Somebody start measuring this.
-Measure it. Let's measure it. -Well, I tell you.
I'm not... I promise you.
Ow, this actually really hurts.
-(APPLAUSE) -See, how many lorries are trashed
-on that Strictly Come Dancing thing? -CLARKSON: None.
Now, um, we should explain.
The impact that I had there was pretty severe.
Uh... My ankle burst
where the clutch pedal went through it.
My head was dislodged from the spine.
Uh... And really, we've ended up with a Top Gear top tip.
If you are a lorryist and you're going to have an accident,
and there's a choice of something to hit,
-avoid anything with bricks in it. -(ALL LAUGH)
Always swerve and go for the big pile of mineral water.
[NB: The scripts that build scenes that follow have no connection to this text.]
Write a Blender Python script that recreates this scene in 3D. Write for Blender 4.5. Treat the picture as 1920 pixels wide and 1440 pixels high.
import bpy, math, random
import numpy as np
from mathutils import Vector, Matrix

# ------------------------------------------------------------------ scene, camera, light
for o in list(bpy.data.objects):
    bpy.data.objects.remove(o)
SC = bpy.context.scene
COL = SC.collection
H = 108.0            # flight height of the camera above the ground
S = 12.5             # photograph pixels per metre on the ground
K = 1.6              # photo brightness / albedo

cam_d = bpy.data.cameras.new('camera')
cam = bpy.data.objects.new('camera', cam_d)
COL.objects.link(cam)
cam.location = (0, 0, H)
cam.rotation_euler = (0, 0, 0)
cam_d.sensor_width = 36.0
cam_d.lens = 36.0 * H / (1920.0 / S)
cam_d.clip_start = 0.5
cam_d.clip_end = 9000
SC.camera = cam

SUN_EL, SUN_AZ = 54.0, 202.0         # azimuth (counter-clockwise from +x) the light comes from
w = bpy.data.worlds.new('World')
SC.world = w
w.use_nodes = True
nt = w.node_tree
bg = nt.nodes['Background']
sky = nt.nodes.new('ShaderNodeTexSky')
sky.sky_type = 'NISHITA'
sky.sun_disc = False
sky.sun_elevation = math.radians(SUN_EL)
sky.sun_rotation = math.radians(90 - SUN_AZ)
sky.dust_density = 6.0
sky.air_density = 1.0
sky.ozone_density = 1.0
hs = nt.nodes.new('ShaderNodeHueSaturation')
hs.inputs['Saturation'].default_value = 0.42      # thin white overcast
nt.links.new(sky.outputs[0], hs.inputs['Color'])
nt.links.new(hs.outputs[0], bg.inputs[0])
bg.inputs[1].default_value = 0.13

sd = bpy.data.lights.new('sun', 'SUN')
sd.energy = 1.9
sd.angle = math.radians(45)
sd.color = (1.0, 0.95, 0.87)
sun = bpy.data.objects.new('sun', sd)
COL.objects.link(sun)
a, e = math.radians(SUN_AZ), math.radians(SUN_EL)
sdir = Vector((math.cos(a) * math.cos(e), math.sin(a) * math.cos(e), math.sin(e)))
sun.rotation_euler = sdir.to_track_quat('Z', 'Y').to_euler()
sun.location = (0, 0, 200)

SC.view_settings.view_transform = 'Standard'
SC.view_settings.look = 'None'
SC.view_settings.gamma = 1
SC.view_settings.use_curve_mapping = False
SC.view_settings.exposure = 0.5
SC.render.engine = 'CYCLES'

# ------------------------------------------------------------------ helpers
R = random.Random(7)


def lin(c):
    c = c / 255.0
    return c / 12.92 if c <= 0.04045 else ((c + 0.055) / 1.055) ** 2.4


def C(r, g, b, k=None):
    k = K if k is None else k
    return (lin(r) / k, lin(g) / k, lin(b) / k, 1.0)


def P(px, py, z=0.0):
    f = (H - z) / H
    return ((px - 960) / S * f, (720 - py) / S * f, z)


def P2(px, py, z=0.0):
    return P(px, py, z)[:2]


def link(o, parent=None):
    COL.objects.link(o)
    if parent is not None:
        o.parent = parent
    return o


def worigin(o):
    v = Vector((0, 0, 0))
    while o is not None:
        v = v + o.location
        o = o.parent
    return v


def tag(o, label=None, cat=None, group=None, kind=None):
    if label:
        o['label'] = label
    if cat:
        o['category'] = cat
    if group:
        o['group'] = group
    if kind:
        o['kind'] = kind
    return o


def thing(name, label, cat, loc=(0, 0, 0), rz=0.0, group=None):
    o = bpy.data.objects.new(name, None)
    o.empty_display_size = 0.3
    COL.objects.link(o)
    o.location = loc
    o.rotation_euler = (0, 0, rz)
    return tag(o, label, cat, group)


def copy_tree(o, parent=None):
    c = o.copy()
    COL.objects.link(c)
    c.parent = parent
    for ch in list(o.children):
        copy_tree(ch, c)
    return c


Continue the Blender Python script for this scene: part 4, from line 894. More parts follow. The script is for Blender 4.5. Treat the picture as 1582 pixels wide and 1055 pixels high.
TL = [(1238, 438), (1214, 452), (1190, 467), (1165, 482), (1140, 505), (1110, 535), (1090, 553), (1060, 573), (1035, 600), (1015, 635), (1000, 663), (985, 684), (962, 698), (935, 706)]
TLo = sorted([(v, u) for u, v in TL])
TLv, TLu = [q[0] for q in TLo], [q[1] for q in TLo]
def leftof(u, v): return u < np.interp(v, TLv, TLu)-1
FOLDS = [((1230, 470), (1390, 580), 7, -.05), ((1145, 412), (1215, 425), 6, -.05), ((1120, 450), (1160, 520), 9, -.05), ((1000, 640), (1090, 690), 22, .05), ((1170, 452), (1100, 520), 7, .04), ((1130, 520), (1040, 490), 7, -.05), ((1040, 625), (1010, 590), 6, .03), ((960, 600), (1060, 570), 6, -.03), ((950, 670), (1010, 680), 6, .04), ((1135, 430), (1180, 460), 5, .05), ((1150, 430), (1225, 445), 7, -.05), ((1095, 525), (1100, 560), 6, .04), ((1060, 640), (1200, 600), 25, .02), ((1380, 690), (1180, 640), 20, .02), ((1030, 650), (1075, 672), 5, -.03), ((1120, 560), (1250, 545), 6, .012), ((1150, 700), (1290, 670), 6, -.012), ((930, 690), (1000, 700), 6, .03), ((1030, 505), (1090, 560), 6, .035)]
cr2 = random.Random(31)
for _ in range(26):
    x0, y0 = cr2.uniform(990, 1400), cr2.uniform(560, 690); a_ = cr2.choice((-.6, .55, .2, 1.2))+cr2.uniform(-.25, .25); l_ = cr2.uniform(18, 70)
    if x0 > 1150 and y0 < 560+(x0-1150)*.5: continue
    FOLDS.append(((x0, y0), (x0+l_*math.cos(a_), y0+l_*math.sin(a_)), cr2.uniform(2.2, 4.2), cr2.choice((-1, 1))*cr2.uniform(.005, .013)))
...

-Yes, that's a safer bet. -(ALL LAUGH)
Anyway, look, we have done a scoreboard.
It's hopeless to be honest and massively complicated,
but the upshot of it is this...
I got 60 points.
Hammond, you got minus 25.
-(ALL CHUCKLE) -And Jeremy,
-you got... -A gear lever in his bottom.
A gear lever in his bottom.
And minus...
-Three thousand, five hundred and sixty. -(ALL LAUGH)
-Why did I get that? -You just did.
(ALL LAUGH)
Whatever. We have proved...
We have proved that the Scania P94D
is the best truck in Britain today.
And next week we have more lorries on.
In fact, because we've been to America to test some muscle cars.
So we'll see you then, unless of course,
you're all watching the sequinned has-beens on the other side.
-(ALL LAUGH) -Take care, good night.